La journée 8 mars devrait changer de thème et devenir simplement une journée pour l’égalité des sexes, sinon, tant que l’égalité entre les hommes et les femmes ne sera pas atteinte, égalité convenablement réussie, nous n’aurons pas besoin de la célébrer.
Dans l’historique de cette journée, de maigres acquis sont à noter, certes, mais elles ne sont l’œuvre que des femmes seules, il n’y aura aucune victoire, aucun triomphe et aucun bonheur à fêter cette journée si elle n’entraîne pas femmes et hommes dans une même impulsion démocratique. Autrement, qu’elle attrait aurait-elle sur l’opinion ?

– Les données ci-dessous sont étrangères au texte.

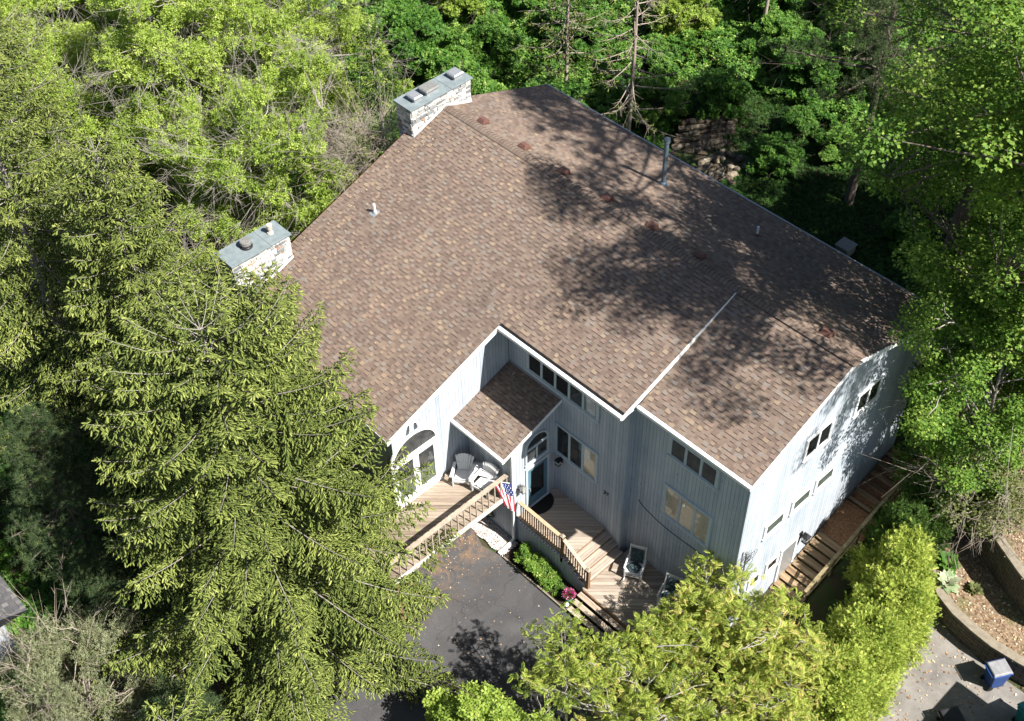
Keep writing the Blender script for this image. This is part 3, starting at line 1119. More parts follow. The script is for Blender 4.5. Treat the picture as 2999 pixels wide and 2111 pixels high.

La femme donne la vie, la femme perpétue la vie, la femme et la vie sont donc synonymes .À ce titre, comment une journée peut-elle la contenir ?
Djaffar Benmesbah
Notes:
Clara Zetkin, de son vrai nom Clara Eissner, avait rencontré un russe, Ossip Zetkin, elle ne l’avait pas épousé mais avait pris son nom, et ils avaient eu, ensemble, deux enfants. À la mort de Zetkin, elle avait rencontré le peintre Friedrich Zundel et l’avait épousé, mais sans porter son nom. Zetkin elle était restée. Clara Zetkin joua avec Rosa Luxembourg un rôle déterminant dans création du parti communiste allemand. Emprisonnée et plus tard élue au Reichstag, elle lutte contre le nazisme en Allemagne. Ironie de l’histoire, l’arrivée au pouvoir de Staline la met à l’écart de l’Internationale communiste. Elle meurt en exil à Moscou le 20 juin 1933 dans des conditions qui n’ont jamais été élucidées.

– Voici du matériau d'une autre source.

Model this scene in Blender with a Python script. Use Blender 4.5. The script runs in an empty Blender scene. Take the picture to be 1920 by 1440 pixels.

Olympe de Gouges écrivait ce qui suit dans son célèbre manifeste : « Le but de toute assemblée législative doit être de protéger les droits inaliénables des deux sexes : liberté, progrès, sécurité et protection devant l’oppression. Tous les citoyens et toutes les citoyennes doivent pouvoir participer directement et par l’intermédiaire de leurs propres représentants à la législation. Toutes les citoyennes doivent avoir un accès égal à l’ensemble des professions de la fonction publique ainsi qu’aux honneurs qui les accompagnent. ».